Mr. Kloos made excellent use of his study of the classics - Heinlein, in particular. He didn't wrap it up as cleanly as Heinlein did Starship Troopers, but he did manage an ending that made the book complete enough to stand alone. I know he didn't intend it to stand alone because the next book is in my queue already, and there are two heavy-duty lines trailing out of the end of it - the competition for land in the form of liveable planets with the aliens and the parting with his sweetie. The girlfriend aspect is one that Heinlein left strictly alone - no girls allowed in the Mobile Infantry. And as for aliens, Heinlein's world was already fully engaged in a war with the "bugs" when the book began.
The action is fairly clear. The bootcamp sequence is fairly well done, we are told about the high drop- out rate, but don't really experience it. Kloos's world is far more dystopic than Heinlein's. A large portion of the population of Earth resides in Public Residence Clusters - nowadays we call them "the projects." They collect minimal rations and simply exist - killing each other and taking drugs. The occasional full- scale riot is addressed by the army and the military is the only avenue of escape. Our hero, Andrew, makes the cut and has no intention of returning to a PRC.

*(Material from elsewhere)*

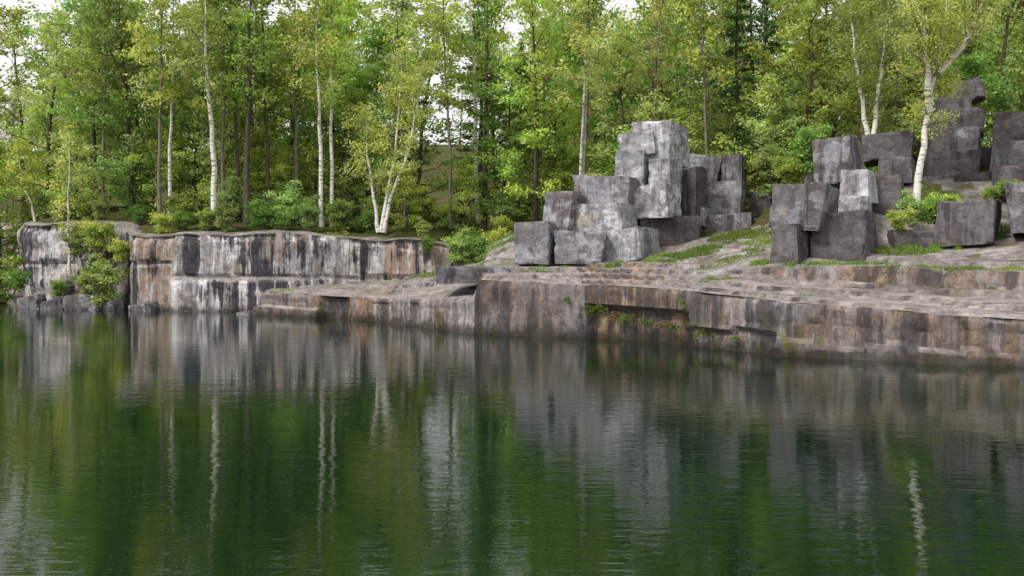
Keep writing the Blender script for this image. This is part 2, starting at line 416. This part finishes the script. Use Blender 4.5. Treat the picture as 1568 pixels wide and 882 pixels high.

That does bring up a minor point - Kloos may be a little heavy on acronyms. I suppose it is partly to reinforce the military setting of the major part of the book. I find that I tend to "read fast" through battles and passages heavy in quasi-military babble whether the context is medieval knights in armor or space aliens. It generally doesn't make much difference to my understanding of the story. And, in all fairness, I suppose there are readers (my imagination conjures hordes of adolescent boys) who really enjoy that stuff.